## What is required
Skip the images and return the records below exactly.

Items from a data source
───

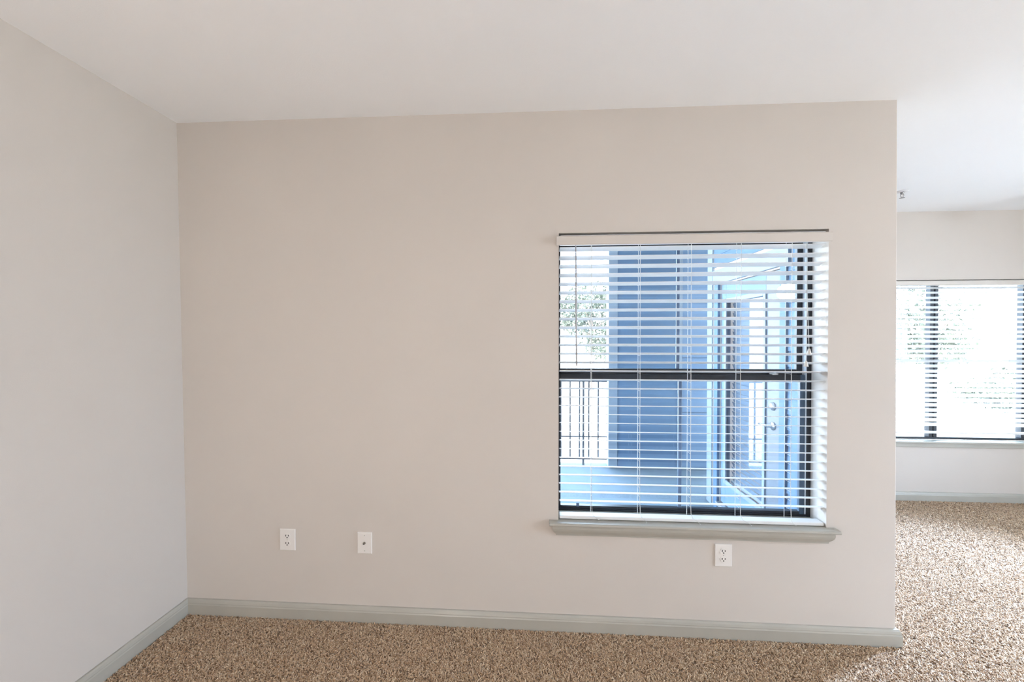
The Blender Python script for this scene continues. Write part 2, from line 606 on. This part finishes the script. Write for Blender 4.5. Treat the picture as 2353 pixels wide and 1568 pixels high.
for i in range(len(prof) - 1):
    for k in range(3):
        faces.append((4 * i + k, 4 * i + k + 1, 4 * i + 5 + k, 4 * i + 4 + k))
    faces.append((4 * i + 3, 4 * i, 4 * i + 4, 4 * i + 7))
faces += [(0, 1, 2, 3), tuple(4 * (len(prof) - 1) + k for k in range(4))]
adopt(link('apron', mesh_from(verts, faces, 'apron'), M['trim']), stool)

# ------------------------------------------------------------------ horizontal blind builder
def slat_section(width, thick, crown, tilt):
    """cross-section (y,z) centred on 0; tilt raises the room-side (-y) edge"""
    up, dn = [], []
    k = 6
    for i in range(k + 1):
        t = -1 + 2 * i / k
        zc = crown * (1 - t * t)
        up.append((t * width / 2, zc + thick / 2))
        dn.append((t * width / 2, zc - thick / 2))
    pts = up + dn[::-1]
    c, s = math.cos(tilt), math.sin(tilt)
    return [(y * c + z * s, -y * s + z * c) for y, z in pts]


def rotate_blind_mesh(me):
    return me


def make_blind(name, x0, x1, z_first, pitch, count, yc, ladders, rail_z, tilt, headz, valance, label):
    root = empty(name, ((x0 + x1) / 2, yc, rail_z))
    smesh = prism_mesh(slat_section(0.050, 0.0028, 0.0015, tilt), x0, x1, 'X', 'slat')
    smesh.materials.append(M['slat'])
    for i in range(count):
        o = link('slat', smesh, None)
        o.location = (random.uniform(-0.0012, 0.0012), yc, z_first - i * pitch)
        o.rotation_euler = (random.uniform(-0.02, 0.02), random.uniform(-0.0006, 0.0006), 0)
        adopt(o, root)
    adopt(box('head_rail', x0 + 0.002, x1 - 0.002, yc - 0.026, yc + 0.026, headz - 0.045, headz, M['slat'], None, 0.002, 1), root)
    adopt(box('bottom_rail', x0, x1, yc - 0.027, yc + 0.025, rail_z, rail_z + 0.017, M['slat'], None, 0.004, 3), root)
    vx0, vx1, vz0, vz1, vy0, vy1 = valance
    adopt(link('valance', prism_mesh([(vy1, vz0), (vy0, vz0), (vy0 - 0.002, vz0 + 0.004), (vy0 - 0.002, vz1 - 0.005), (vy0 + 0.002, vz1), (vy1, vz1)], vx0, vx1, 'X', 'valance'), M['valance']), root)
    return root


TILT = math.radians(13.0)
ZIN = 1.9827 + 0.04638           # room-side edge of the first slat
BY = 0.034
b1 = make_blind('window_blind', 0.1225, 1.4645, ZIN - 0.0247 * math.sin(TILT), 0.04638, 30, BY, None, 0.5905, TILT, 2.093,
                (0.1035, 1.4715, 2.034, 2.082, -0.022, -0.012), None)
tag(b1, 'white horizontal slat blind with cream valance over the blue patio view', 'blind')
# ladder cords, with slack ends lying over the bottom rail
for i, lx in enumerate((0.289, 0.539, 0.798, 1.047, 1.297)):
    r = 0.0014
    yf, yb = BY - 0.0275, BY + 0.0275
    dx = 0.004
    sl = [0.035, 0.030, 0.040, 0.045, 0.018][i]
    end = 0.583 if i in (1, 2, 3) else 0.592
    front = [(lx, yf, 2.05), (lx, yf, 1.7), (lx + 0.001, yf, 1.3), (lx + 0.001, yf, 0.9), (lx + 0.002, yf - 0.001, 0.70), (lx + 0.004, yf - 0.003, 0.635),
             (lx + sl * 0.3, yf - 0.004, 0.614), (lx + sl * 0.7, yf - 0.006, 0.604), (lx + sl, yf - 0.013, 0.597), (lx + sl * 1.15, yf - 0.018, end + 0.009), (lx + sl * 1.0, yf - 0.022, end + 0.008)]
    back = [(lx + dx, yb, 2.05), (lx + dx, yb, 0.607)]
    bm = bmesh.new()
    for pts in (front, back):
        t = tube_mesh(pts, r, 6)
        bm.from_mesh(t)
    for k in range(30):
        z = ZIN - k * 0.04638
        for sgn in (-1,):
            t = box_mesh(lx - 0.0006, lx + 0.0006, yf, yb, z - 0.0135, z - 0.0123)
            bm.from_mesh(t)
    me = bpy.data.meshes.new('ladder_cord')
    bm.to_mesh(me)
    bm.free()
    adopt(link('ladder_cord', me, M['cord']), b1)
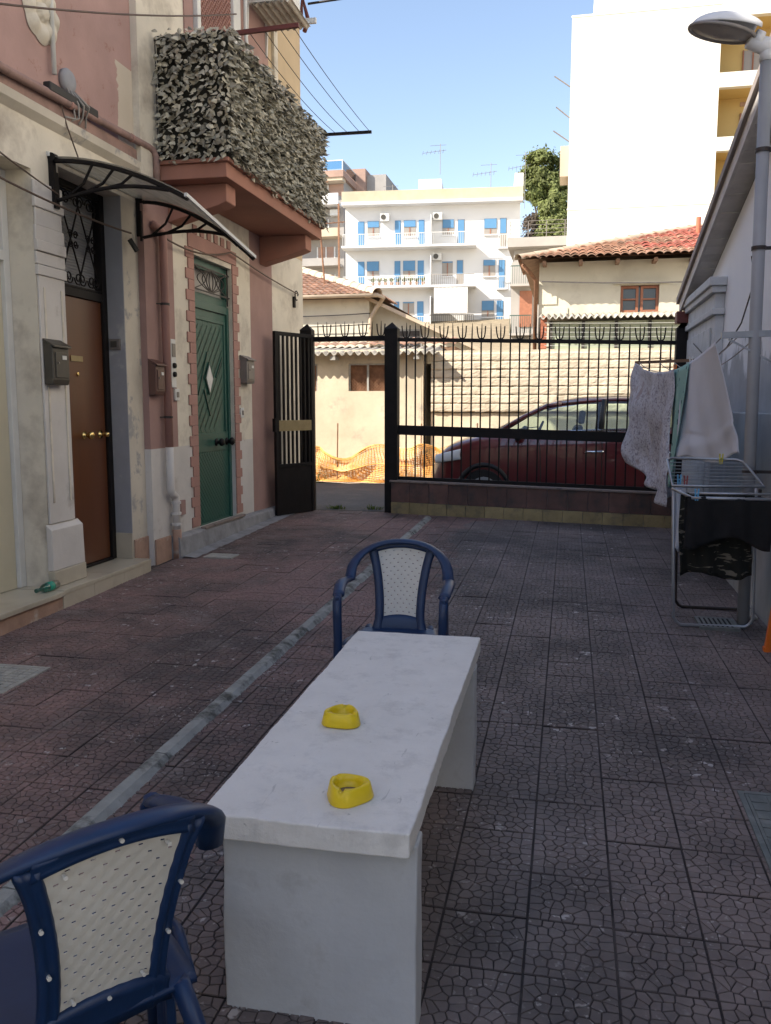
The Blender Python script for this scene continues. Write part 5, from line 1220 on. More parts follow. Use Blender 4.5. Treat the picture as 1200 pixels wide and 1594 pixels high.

───

## Output for this task
The Blender Python script for this scene continues. Write part 2, from line 606 on. This part finishes the script. Write for Blender 4.5. Treat the picture as 2353 pixels wide and 1568 pixels high.
for i in range(len(prof) - 1):
    for k in range(3):
        faces.append((4 * i + k, 4 * i + k + 1, 4 * i + 5 + k, 4 * i + 4 + k))
    faces.append((4 * i + 3, 4 * i, 4 * i + 4, 4 * i + 7))
faces += [(0, 1, 2, 3), tuple(4 * (len(prof) - 1) + k for k in range(4))]
adopt(link('apron', mesh_from(verts, faces, 'apron'), M['trim']), stool)

# ------------------------------------------------------------------ horizontal blind builder
def slat_section(width, thick, crown, tilt):
    """cross-section (y,z) centred on 0; tilt raises the room-side (-y) edge"""
    up, dn = [], []
    k = 6
    for i in range(k + 1):
        t = -1 + 2 * i / k
        zc = crown * (1 - t * t)
        up.append((t * width / 2, zc + thick / 2))
        dn.append((t * width / 2, zc - thick / 2))
    pts = up + dn[::-1]
    c, s = math.cos(tilt), math.sin(tilt)
    return [(y * c + z * s, -y * s + z * c) for y, z in pts]


def rotate_blind_mesh(me):
    return me


def make_blind(name, x0, x1, z_first, pitch, count, yc, ladders, rail_z, tilt, headz, valance, label):
    root = empty(name, ((x0 + x1) / 2, yc, rail_z))
    smesh = prism_mesh(slat_section(0.050, 0.0028, 0.0015, tilt), x0, x1, 'X', 'slat')
    smesh.materials.append(M['slat'])
    for i in range(count):
        o = link('slat', smesh, None)
        o.location = (random.uniform(-0.0012, 0.0012), yc, z_first - i * pitch)
        o.rotation_euler = (random.uniform(-0.02, 0.02), random.uniform(-0.0006, 0.0006), 0)
        adopt(o, root)
    adopt(box('head_rail', x0 + 0.002, x1 - 0.002, yc - 0.026, yc + 0.026, headz - 0.045, headz, M['slat'], None, 0.002, 1), root)
    adopt(box('bottom_rail', x0, x1, yc - 0.027, yc + 0.025, rail_z, rail_z + 0.017, M['slat'], None, 0.004, 3), root)
    vx0, vx1, vz0, vz1, vy0, vy1 = valance
    adopt(link('valance', prism_mesh([(vy1, vz0), (vy0, vz0), (vy0 - 0.002, vz0 + 0.004), (vy0 - 0.002, vz1 - 0.005), (vy0 + 0.002, vz1), (vy1, vz1)], vx0, vx1, 'X', 'valance'), M['valance']), root)
    return root


TILT = math.radians(13.0)
ZIN = 1.9827 + 0.04638           # room-side edge of the first slat
BY = 0.034
b1 = make_blind('window_blind', 0.1225, 1.4645, ZIN - 0.0247 * math.sin(TILT), 0.04638, 30, BY, None, 0.5905, TILT, 2.093,
                (0.1035, 1.4715, 2.034, 2.082, -0.022, -0.012), None)
tag(b1, 'white horizontal slat blind with cream valance over the blue patio view', 'blind')
# ladder cords, with slack ends lying over the bottom rail
for i, lx in enumerate((0.289, 0.539, 0.798, 1.047, 1.297)):
    r = 0.0014
    yf, yb = BY - 0.0275, BY + 0.0275
    dx = 0.004
    sl = [0.035, 0.030, 0.040, 0.045, 0.018][i]
    end = 0.583 if i in (1, 2, 3) else 0.592
    front = [(lx, yf, 2.05), (lx, yf, 1.7), (lx + 0.001, yf, 1.3), (lx + 0.001, yf, 0.9), (lx + 0.002, yf - 0.001, 0.70), (lx + 0.004, yf - 0.003, 0.635),
             (lx + sl * 0.3, yf - 0.004, 0.614), (lx + sl * 0.7, yf - 0.006, 0.604), (lx + sl, yf - 0.013, 0.597), (lx + sl * 1.15, yf - 0.018, end + 0.009), (lx + sl * 1.0, yf - 0.022, end + 0.008)]
    back = [(lx + dx, yb, 2.05), (lx + dx, yb, 0.607)]
    bm = bmesh.new()
    for pts in (front, back):
        t = tube_mesh(pts, r, 6)
        bm.from_mesh(t)
    for k in range(30):
        z = ZIN - k * 0.04638
        for sgn in (-1,):
            t = box_mesh(lx - 0.0006, lx + 0.0006, yf, yb, z - 0.0135, z - 0.0123)
            bm.from_mesh(t)
    me = bpy.data.meshes.new('ladder_cord')
    bm.to_mesh(me)
    bm.free()
    adopt(link('ladder_cord', me, M['cord']), b1)
The Blender Python script for this scene continues. Write part 5, from line 1220 on. More parts follow. Use Blender 4.5. Treat the picture as 1200 pixels wide and 1594 pixels high.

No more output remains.